Professional Background

Download Ian Lillico’s full CV

Dr Ian Lillico (father of three sons) is the former Principal of City Beach High School in WA (recently retired) and international consultant in gender, boys’ education and middle schooling. He has done action research in gender throughout Australia and New Zealand from 1992 and in the Northern Hemisphere during his Churchill Fellowship in 2000. He has been with the Education Department of WA for 31 years and has held the positions of Teacher, Head of Department, Deputy Principal and Principal.

Ian is the founder and CEO of the Boys Forward Institute. He has a PhD (Education), is a National Fellow of The Australian Council of Educational Leaders (ACEL) and was the ACEL 2006 National Travelling Scholar. He now provides professional development for teachers, parents, students and a host of other organizations throughout Australia and internationally.

Family

Ian and Alison Lillico have been married for 39 years and have three sons – Guy (38), Sean (34) and Stewart (30). They live in Perth, Western Australia and enjoy a rich and rewarding family life.

Ian is the former Principal of City Beach High School and is now an international consultant in gender and education. Alison looks after the boys’ education consultancy from home. Sean is a music teacher as well as a producer for local WA bands, Stewart is a teacher and Guy is a web designer/developer. Guy and Stewart are also musicians.

Ian has researched boys’ education since 1991 and has gleaned a great deal of insight into the issues facing boys today from his three sons and the many boys (and girls) who treated the Lillico family house as their second home.

Making a Difference

Hundreds of schools around the world are making a difference to the way that boys are performing following extensive work with Ian and his recommendations over the past nine years. Many have changed whole school policies and practices in line with his suggestions and staff and parents are already seeing changes in the way that boys are engaging in learning.

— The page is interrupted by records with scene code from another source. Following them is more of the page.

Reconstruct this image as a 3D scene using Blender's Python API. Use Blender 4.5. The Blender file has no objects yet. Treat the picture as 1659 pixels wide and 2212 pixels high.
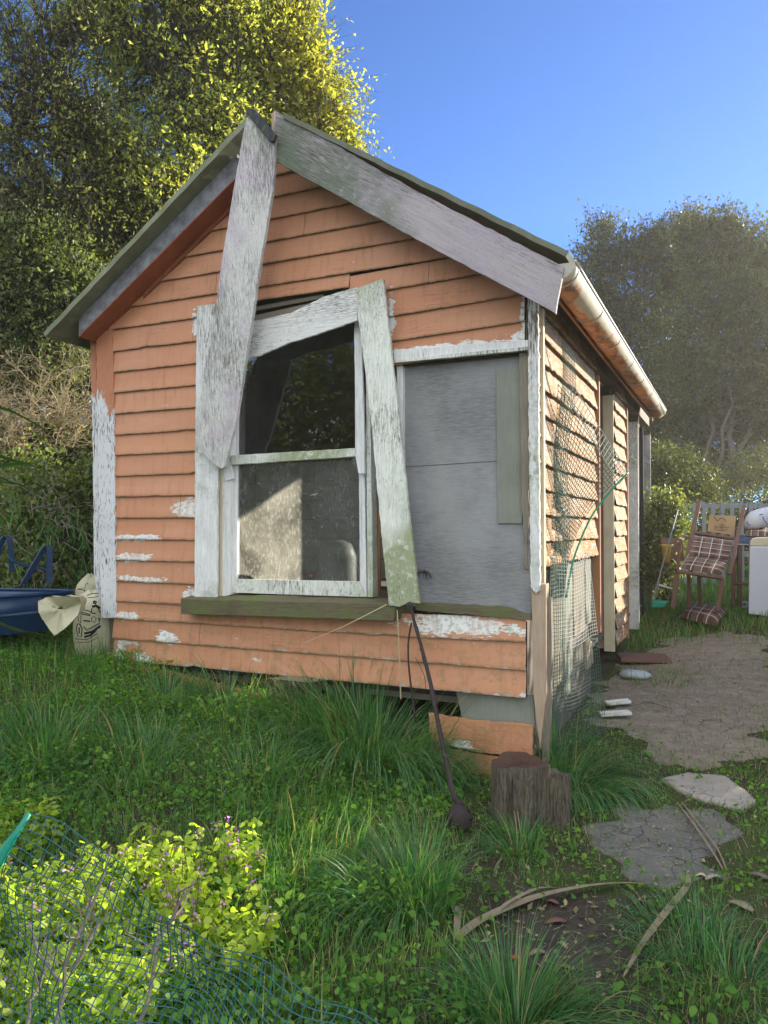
import bpy, math, random
import numpy as np
from mathutils import Vector, Matrix
random.seed(7); RNG = np.random.default_rng(7)
R = math.radians
scene = bpy.context.scene
COL = scene.collection

# ---------------------------------------------------------------- camera, sky, sun, exposure
YAW, PITCH = R(24.6), R(1.21)
CAM = Vector((1.158, -4.642, 1.55))
cam = bpy.data.cameras.new('camera'); camo = bpy.data.objects.new('camera', cam); COL.objects.link(camo)
camo.location = CAM; camo.rotation_euler = (R(90) + PITCH, 0, YAW)
cam.sensor_fit = 'HORIZONTAL'; cam.sensor_width = 36; cam.lens = 36 * 1661.6 / 1659
cam.clip_start = 0.05; cam.clip_end = 2000
scene.camera = camo
SUN_AZ, SUN_EL = R(33), R(17.5)          # azimuth from +Y towards +X
world = bpy.data.worlds.new('World'); scene.world = world; world.use_nodes = True
wn = world.node_tree; wn.nodes.clear()
sky = wn.nodes.new('ShaderNodeTexSky'); sky.sky_type = 'NISHITA'; sky.sun_disc = False
sky.sun_elevation = SUN_EL; sky.sun_rotation = SUN_AZ; sky.altitude = 2500; sky.air_density = 0.75; sky.dust_density = 0.1; sky.ozone_density = 7
bg = wn.nodes.new('ShaderNodeBackground'); bg.inputs[1].default_value = 0.13
wo = wn.nodes.new('ShaderNodeOutputWorld')
# bright cloud added behind the viewer to light the shaded front, clear blue ahead
tcw = wn.nodes.new('ShaderNodeTexCoord'); sepw = wn.nodes.new('ShaderNodeSeparateXYZ'); wn.links.new(tcw.outputs['Generated'], sepw.inputs[0])
half = wn.nodes.new('ShaderNodeMapRange'); half.inputs['From Min'].default_value = .10; half.inputs['From Max'].default_value = -.25; wn.links.new(sepw.outputs['Y'], half.inputs['Value'])
cln = wn.nodes.new('ShaderNodeTexNoise'); cln.inputs['Scale'].default_value = 3.2; cln.inputs['Detail'].default_value = 8; wn.links.new(tcw.outputs['Generated'], cln.inputs['Vector'])
clr = wn.nodes.new('ShaderNodeMapRange'); clr.inputs['From Min'].default_value = .36; clr.inputs['From Max'].default_value = .5; wn.links.new(cln.outputs['Fac'], clr.inputs['Value'])
cmul = wn.nodes.new('ShaderNodeMath'); cmul.operation = 'MULTIPLY'; wn.links.new(half.outputs[0], cmul.inputs[0]); wn.links.new(clr.outputs[0], cmul.inputs[1])
tint = wn.nodes.new('ShaderNodeMix'); tint.data_type = 'RGBA'; tint.inputs[7].default_value = (7.3, 7.6, 7.8, 1)
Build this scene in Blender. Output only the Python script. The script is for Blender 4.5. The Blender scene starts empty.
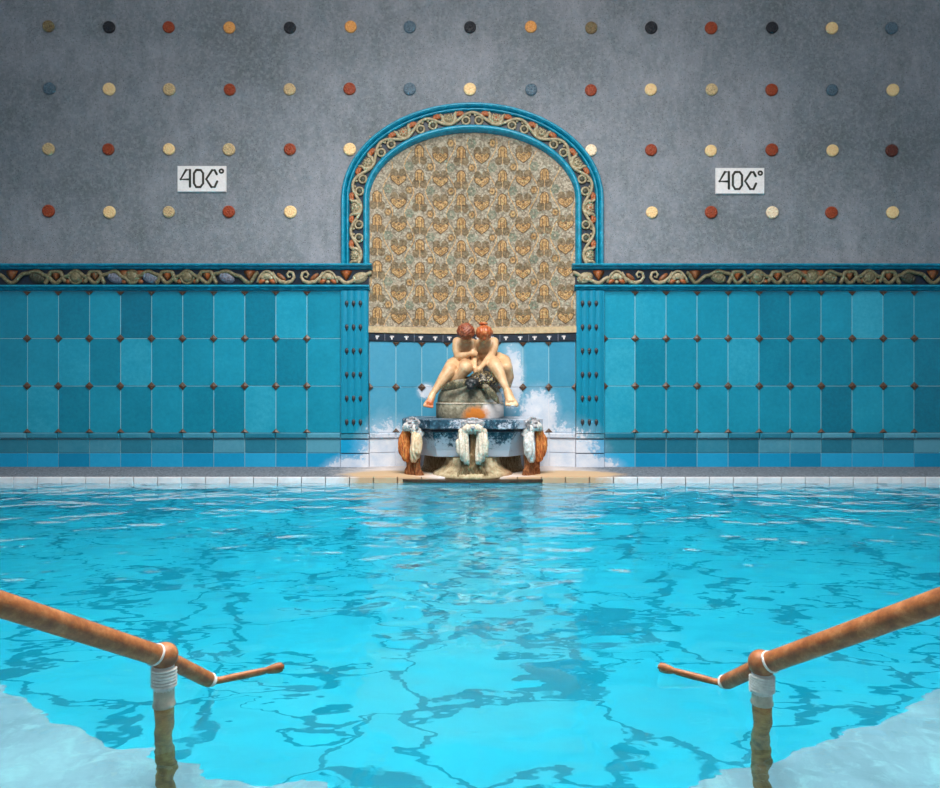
import bpy, bmesh, math, random
from mathutils import Vector, Matrix, noise
random.seed(7)
PI = math.pi
sc = bpy.context.scene
COL = sc.collection
CAMZ = 0.782          # eye height above the water, metres
F = 700.0             # focal length in pixels of a 940 wide frame
def P(px, py, d):     # point of the place seen at that pixel, d metres in front of the camera
    return Vector(((px-470)*d/F, d, CAMZ+(394-py)*d/F))
def WX(px): return (px-470)/100.0
def WZ(py): return CAMZ+(394-py)/100.0
WY = 7.0
CX = WX(472.4)        # axis of niche and fountain

# ------------------------------------------------------------------ object helpers
def thing(name, label, cat, loc=(0,0,0), group=None):
    o = bpy.data.objects.new(name, None); COL.objects.link(o)
    o.location = loc; o.empty_display_size = .1
    o['label'] = label; o['category'] = cat
    if group: o['group'] = group
    return o
def tag(o, label=None, cat=None, group=None, kind=None):
    if label: o['label'] = label
    if cat: o['category'] = cat
    if group: o['group'] = group
    if kind: o['kind'] = kind
    return o
def obj(name, bm, mats, parent=None, smooth=False, angle=None):
    if not isinstance(mats, (list, tuple)): mats = [mats]
    bmesh.ops.recalc_face_normals(bm, faces=bm.faces)
    lo = Vector((min(v.co.x for v in bm.verts), min(v.co.y for v in bm.verts), min(v.co.z for v in bm.verts)))
    hi = Vector((max(v.co.x for v in bm.verts), max(v.co.y for v in bm.verts), max(v.co.z for v in bm.verts)))
    c = Vector(((lo.x+hi.x)/2, (lo.y+hi.y)/2, lo.z))
    for v in bm.verts: v.co -= c
    me = bpy.data.meshes.new(name)
    bm.to_mesh(me); bm.free()
    for m in mats: me.materials.append(m)
    if smooth:
        me.polygons.foreach_set('use_smooth', [True]*len(me.polygons))
        if angle:
            try: me.set_sharp_from_angle(angle=angle)
            except Exception: pass
    o = bpy.data.objects.new(name, me); COL.objects.link(o)
    o.location = c
    if parent:
        o.parent = parent
        base = Vector(parent.location)
        if parent.parent: base += Vector(parent.parent.location)
        o.location = c - base
    return o
def struct(name, bm, mats, parent=None, smooth=False):
    o = obj(name, bm, mats, parent, smooth)
    if not parent: o['kind'] = 'structure'
    return o

# ------------------------------------------------------------------ shape helpers
def box(bm, x0, x1, y0, y1, z0, z1, mi=0):
    vs = [bm.verts.new(p) for p in ((x0,y0,z0),(x1,y0,z0),(x1,y1,z0),(x0,y1,z0),(x0,y0,z1),(x1,y0,z1),(x1,y1,z1),(x0,y1,z1))]
    for f in ((0,1,2,3),(4,5,6,7),(0,1,5,4),(1,2,6,5),(2,3,7,6),(3,0,4,7)):
        bm.faces.new([vs[i] for i in f]).material_index = mi
def slab(bm, x0, x1, z0, z1, yb, t, e=.004, mi=0, ys=None, tone=None, lay=None):
    """a tile on the wall: back at yb, face t in front of it, edges eased by e"""
    g = ys or (lambda x: 0)
    a = [bm.verts.new((x, yb+g(x), z)) for x, z in ((x0,z0),(x1,z0),(x1,z1),(x0,z1))]
    h = [bm.verts.new((x, yb-t*.55+g(x), z)) for x, z in ((x0,z0),(x1,z0),(x1,z1),(x0,z1))]
    b = [bm.verts.new((x, yb-t+g(x), z)) for x, z in ((x0+e,z0+e),(x1-e,z0+e),(x1-e,z1-e),(x0+e,z1-e))]
    fs = [bm.faces.new(b)]
    for i in range(4):
        j = (i+1) % 4
        fs.append(bm.faces.new((a[i],a[j],h[j],h[i]))); fs.append(bm.faces.new((h[i],h[j],b[j],b[i])))
    for f in fs:
        f.material_index = mi
        if lay is not None:
            for l in f.loops: l[lay] = (tone, tone, tone, 1)
def tube(bm, pts, r, seg=8, mi=0, caps=True, sy=1.0):
    pts = [Vector(p) for p in pts]; n = len(pts)
    rs = r if isinstance(r, (list, tuple)) else [r]*n
    rings = []; up = None
    for i, p in enumerate(pts):
        t = (pts[min(i+1,n-1)]-pts[max(i-1,0)]).normalized()
        if up is None:
            up = Vector((0,1,0)) if abs(t.y) < .8 else Vector((0,0,1))
        s = t.cross(up).normalized(); up = s.cross(t).normalized()
        rings.append([bm.verts.new(p + s*rs[i]*math.cos(2*PI*k/seg) + up*rs[i]*sy*math.sin(2*PI*k/seg)) for k in range(seg)])
    for a, b in zip(rings, rings[1:]):
        for k in range(seg):
            bm.faces.new((a[k], a[(k+1)%seg], b[(k+1)%seg], b[k])).material_index = mi
    if caps:
        bm.faces.new(rings[0][::-1]).material_index = mi; bm.faces.new(rings[-1]).material_index = mi
def ball(bm, c, r, seg=12, ring=8, rot=None, mi=0):
    if not isinstance(r, (list, tuple)): r = (r,r,r)
    M = Matrix.Translation(Vector(c)) @ (rot.to_4x4() if rot else Matrix.Identity(4)) @ Matrix.Diagonal((r[0],r[1],r[2],1))
    n0 = len(bm.faces)
    res = bmesh.ops.create_uvsphere(bm, u_segments=seg, v_segments=ring, radius=1, matrix=M)
    if mi:
        for v in res['verts']:
            for f in v.link_faces: f.material_index = mi
def cap(bm, a, b, ra, rb, seg=12):
    """tapered limb with round ends"""
    a = Vector(a); b = Vector(b)
    ball(bm, a, ra, seg, 8); ball(bm, b, rb, seg, 8)
    tube(bm, [a, b], [ra, rb], seg)
def chain(bm, pts, seg=12):
    for (a, ra), (b, rb) in zip(pts, pts[1:]): cap(bm, a, b, ra, rb, seg)
def prism(bm, pts, y0, y1, mi=0, ys=None):
    """outline in (x,z), y1 is the front (nearer the camera)"""
    g = ys or (lambda x: 0)
    a = [bm.verts.new((x, y0+g(x), z)) for x, z in pts]
    b = [bm.verts.new((x, y1+g(x), z)) for x, z in pts]
    n = len(pts)
    bm.faces.new(b).material_index = mi
    for i in range(n):
        bm.faces.new((a[i], a[(i+1)%n], b[(i+1)%n], b[i])).material_index = mi
def sweep(bm, path, prof, mi=0, closed_ends=True):
    """path: list of (point(x,z), normal(x,z)); prof: list of (offset along normal, y)"""
    rings = []
    for (p, n) in path:
        rings.append([bm.verts.new((p[0]+n[0]*o, y, p[1]+n[1]*o)) for o, y in prof])
    for a, b in zip(rings, rings[1:]):
        for k in range(len(prof)-1):
            bm.faces.new((a[k], a[k+1], b[k+1], b[k])).material_index = mi
    if closed_ends:
        bm.faces.new(rings[0]).material_index = mi; bm.faces.new(rings[-1]).material_index = mi
def lathe(bm, prof, c, seg=48, sy=1.0, flute=0, fl=0.0, mi=0, caps=True):
    rings = []
    for r, z, w in [(p+(1,))[:3] if len(p) == 2 else p for p in prof]:
        ring = []
        for k in range(seg):
            a = 2*PI*k/seg
            rr = r*(1 + (fl*w*math.cos(flute*a) if flute else 0))
            ring.append(bm.verts.new((c[0]+rr*math.cos(a), c[1]+rr*sy*math.sin(a), c[2]+z)))
        rings.append(ring)
    for a, b in zip(rings, rings[1:]):
        for k in range(seg):
            bm.faces.new((a[k], a[(k+1)%seg], b[(k+1)%seg], b[k])).material_index = mi
    if caps:
        bm.faces.new(rings[0][::-1]).material_index = mi; bm.faces.new(rings[-1]).material_index = mi
def remeshed(bm, voxel, smooth=3, disp=None):
    """fuse overlapping closed shapes into one continuous surface"""
    me = bpy.data.meshes.new('tmp'); bm.to_mesh(me); bm.free()
    o = bpy.data.objects.new('tmp', me); COL.objects.link(o)
    m = o.modifiers.new('r', 'REMESH'); m.mode = 'VOXEL'; m.voxel_size = voxel
    if smooth:
        s = o.modifiers.new('s', 'SMOOTH'); s.iterations = smooth; s.factor = .5
    dg = bpy.context.evaluated_depsgraph_get()
    me2 = bpy.data.meshes.new_from_object(o.evaluated_get(dg))
    bpy.data.objects.remove(o); bpy.data.meshes.remove(me)
    out = bmesh.new(); out.from_mesh(me2); bpy.data.meshes.remove(me2)
    if disp:
        out.normal_update()
        for v in out.verts: v.co += v.normal*disp(v.co)
    return out

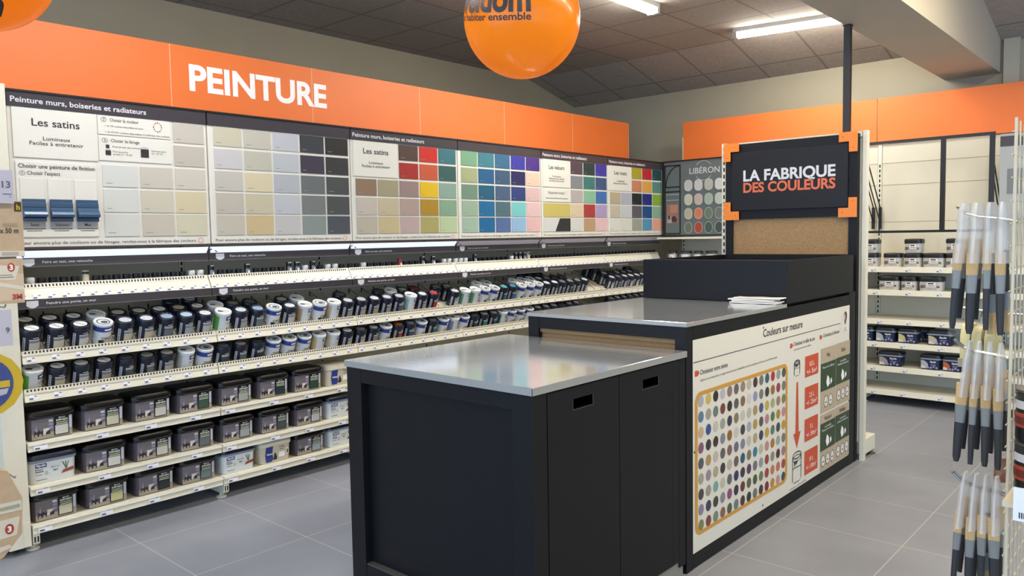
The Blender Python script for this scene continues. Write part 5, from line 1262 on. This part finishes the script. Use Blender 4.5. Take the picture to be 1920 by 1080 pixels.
# copper roller sleeve
t = thing('roller_sleeve', 'copper coloured roller sleeve above the bottom brush hook', 'paint roller', (-.345, 2.10, .985))
obj('sleeve', MB(), CREAM, t).data = MB().lathe([(.011,-.03),(.014,-.028),(.014,.028),(.011,.03)], 18).mesh('sleeve', [mat('copper_sleeve', '#8d5a3e', .5, noise=.2, scale=120)], True)
obj('wire', MB(), CREAM, t).data = MB().tube([(0,0,.028),(0,0,.045),(.028,0,.046)], .002, 6).mesh('wire', [STEEL], True)
# end-cap tins and price card
t = thing('end_shelf', 'ivory shelf at the right edge carrying dark tins', 'shelf', (-.2, 1.86, .98))
obj('board', MB().box(-.292, -.05, 1.80, 1.99, .990, 1.000), IVORY, t)
obj('bracket', MB().box(-.262, -.250, 1.99, 2.05, .90, .995), IVORY, t)
for i, (z, lab) in enumerate(((1.001,'lower dark tin with an orange band at the right edge'),(1.111,'upper dark tin with an orange band at the right edge'))):
    t = thing('wood_stain_tin', lab, 'tin', (-.240, 1.90, z), 'dark tins at the right edge')
    obj('body', MB(), BLACK, t).data = MB().lathe([(.046,0),(.048,.003),(.048,.098),(.046,.101)], 24).mesh('body', [mat('tin_black', '#17181a', .3)], True)
    b = MB(); b.cylpatch(.0486, -220, -20, .03, .06, 0, 14); b.cylpatch(.0486, -220, -20, .068, .085, 1, 14); b.cylpatch(.0490, -170, -60, .036, .052, 2, 8)
    obj('label', MB(), BLACK, t).data = b.mesh('label', [cmat('#a8472c'), mat('tin_white', '#bdbab4', .4), cmat('#6d2a1c')], True)
    obj('lid', MB(), BLACK, t).data = MB().lathe([(.046,.101),(.049,.102),(.049,.107),(.042,.108)], 24).mesh('lid', [GREYW], True)
t = thing('price_card', 'white price card with barcode clipped below the dark tins', 'price card', (-.25, 1.797, .95))
obj('card', MB().box(-.272, -.19, 1.793, 1.7965, .968, 1.035), WHITE_P, t)
b = MB()
for i in range(12): b.rect((-.262+i*.004, 1.793, .974), X, Z, 0, .0022, 0, .012, 0, .0006)
obj('barcode', b, INK, t)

His practical and hands on approach to issues such as bullying, curriculum delivery and behaviour management is being widely acclaimed by large numbers of staff as the best professional development they have ever attended.

The on-going needs of girls are also dealt with in the presentations and gender specific learning styles are analysed to improve girls’ performance at school as well.

Parents, teachers and the general public will find the issues relevant and be able to apply many of the findings immediately to their own children, students and boys in general.

Presentations

Teacher and school presentations deal with contemporary practices and theories in dealing with male students from birth to adulthood. Ian will share strategies that are working in different parts of the world and give teachers and administrators strategies for relating to boys and ways of supporting them in school.

He will deal with issues such as bullying, discipline, relationships, technology and the changing world of work. He will dispel some of the boy myths and provide teachers with many practical strategies to use in their classrooms to improve boys’ behaviour, academic achievement and participation in school.

School presentations explore the issues surrounding boys’ learning in Australia and outline detailed plans for school improvement based on the 52 recommendations he has made in his Churchill Fellowship report which has been accepted by the National Senate Inquiry into boys’ underachievement in Australia.

Presentations cover boys of all ages and discuss their changing needs in society and the impact this is having on their schooling. There are a number of modes of professional development delivery ranging from lectures to large audiences to workshops with smaller groups of staff, parents or boys. All sessions are informative, entertaining and interesting.

Many suggestions are put forward and include reviewing pastoral care and discipline systems, school planning, physical structure of schools and strategies to engage boys more fully in schooling.